RORY Gallagher doesn’t need reminding of his last visit to Croke Park’s dressing rooms for an All-Ireland quarter-final.
In 2013, Gallagher was the assistant manager to Jim McGuinness when Donegal – who had beaten Laois to reach Croke Park via the qualifiers following an Ulster final loss to Monaghan – came up against Mayo.
Eleven months previously, Donegal were on top of the world after those magical early goals by Michael Murphy and Colm McFadden saw them topple Mayo in the All-Ireland final.
That August Bank Holiday weekend two years ago still haunts this group of Donegal players.
From being lottery winners in September 2012, they felt like they were in the gutter and peniless as they trundled out onto the Jones Road.
Karl Lacey spoke subsequently about the empty feeling at half-time. In conceding 4-17, they were well and truly hammered.
“It was difficult,” says Gallagher, for whom that was his last act in the role as Jim McGuinness’s number two. This time he’s back at the wheel of the ship,
“At the time you’re trying to rally everybody and play each minute as it comes and try to chip away, but it just never happened for us.
“It’s not a place we or any team wants to be. It’s a very difficult dressing room to be in and it’s up to us to make sure that doesn’t happen again.
“That was a really tough 13 days. From the Ulster final and then we got over Laois – when we showed a lot of character when we weren’t at ourselves.
“Then for the game to be over as All-Ireland champions five minutes into the second half was hard to take. When you’re not at yourself that’s what top teams will do and we weren’t at ourselves and Mayo punished us and punished us hard.”
The rivalry between Donegal and Mayo soured deeply at some point in the last three years.
Some draw it back to a challenge game from early in 2012 at Swinford, a game Donegal won 1-14 to 3-7.
Mayo contested that Donegal had gone too far with their physicality that afternoon and the Irish Examiner later claimed: ‘Following the game text messages between both squads got bitter.’
After a League meeting in Castlebar in 2013, then Mayo manager James Horan was asked why his body language toward McGuinness had been cold.
‘Show me a team that has good body language towards Mr McGuinness,’ was the swift response from Horan.
The barbs continued up to the quarter-final in 2013 and this year’s League meeting at MacHale Park had plenty of niggle with Ryan McHugh, in particular, the subject of some close treatment.

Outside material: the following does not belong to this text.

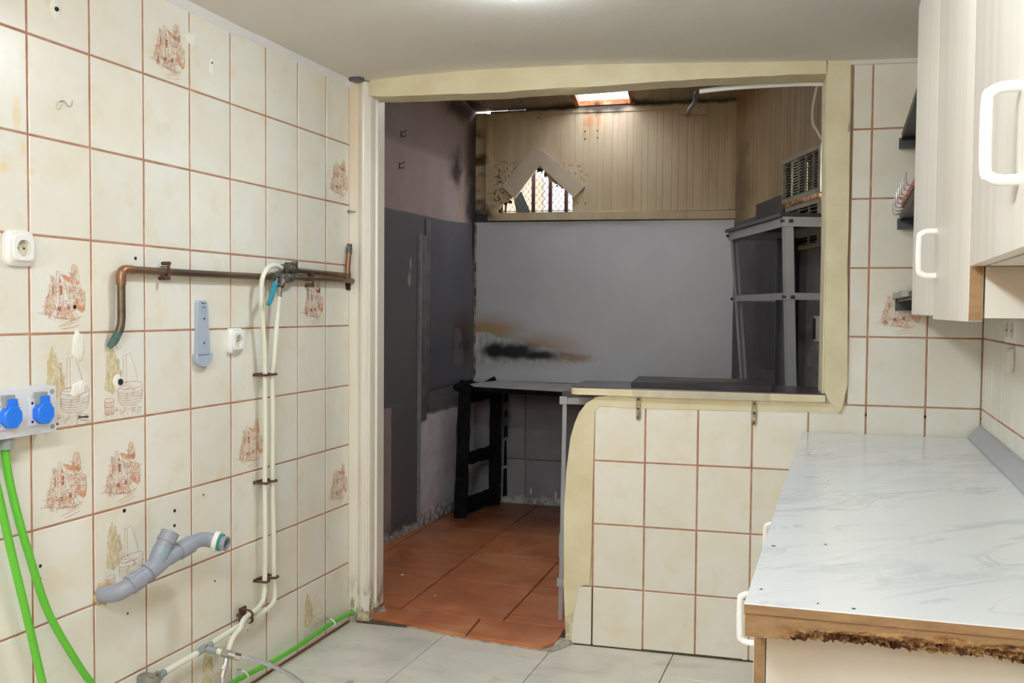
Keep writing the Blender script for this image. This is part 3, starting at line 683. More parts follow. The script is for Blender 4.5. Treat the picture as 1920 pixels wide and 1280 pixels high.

“There is a real intense rivalry between the two teams, they are two of the game’s heavyweights over the last number of years and that is what you expect when two big teams collide,” Gallagher says.
“It is a healthy rivalry as well, there is great respect between the two teams.
“They may feel aggrieved over 2012, we feel disappointed and aggrieved over 2013. It’s unfortunate the way we live our lives, but you remember the days you are beat nearly more than the days you win.”
The Chinese whispers in Donegal reached fever pitch in recent weeks with all sorts of murmurs doing the rounds. It hit a peak last Friday night when Brendan Devenney, the former Donegal forward, claimed on UTV that Murphy was set to miss Saturday’s qualifier with Galway.
Gallagher says: “When you’re on the inside of something and when you’re together, you can see the real story.
“Everyone inside knows the truth of what goes on. Thankfully the stories were all unfounded. It was typified when we woke up on Saturday morning and we heard that Michael was out.
“You just move on. There’s nothing we can do about that. You’d prefer if it didn’t go on, but it doesn’t have an impact. We have a very good bunch of lads who get on very well.
“We laugh and joke about it. We take it for what it is.”
In 2013, Aidan O’Shea lorded the midfield battle, but this weekend the Breaffy man is expected to line out at full-forard.
Gallagher says: “He is a huge handful. In 2013 he gave an exhibition in the middle of the field against us and it is a testament to his skill that he is in there now and he is up there as one of the top players in the country now.
“It is going to be old fashioned because there is going to be a lot of one-on-one combat with him all over the pitch and whether he is inside or outside it will be up to whoever is marking him to get the better of him.
“Same as Mayo we have got to try and get our match-ups right. Go back to 2013, our biggest problem was in the middle of the park where they absolutely destroyed us with clean fetching and in breaking ball and that is going to be a huge area as well.”
The feelings are still raw from that Sunday 24 months ago, but it’s not quite revenge that Donegal are after this time. The prize is much greater.
Gallagher says: “Unfortunately we can never take that day back. We have to take it on the chin and learn from it.
“You can never take that back and what we felt that day, being beaten and how we felt afterwards, you just have to grind your teeth and it tests your character and resolve.
“You can see the way the boys bounced back last year when it would have been easy for them to throw in the towel, but you just move on
“It is all about now trying to get into an All-Ireland semi-final and that is the big prize. We wanted to get to this stage and now that it is here we want to enjoy it and put our best foot forward.”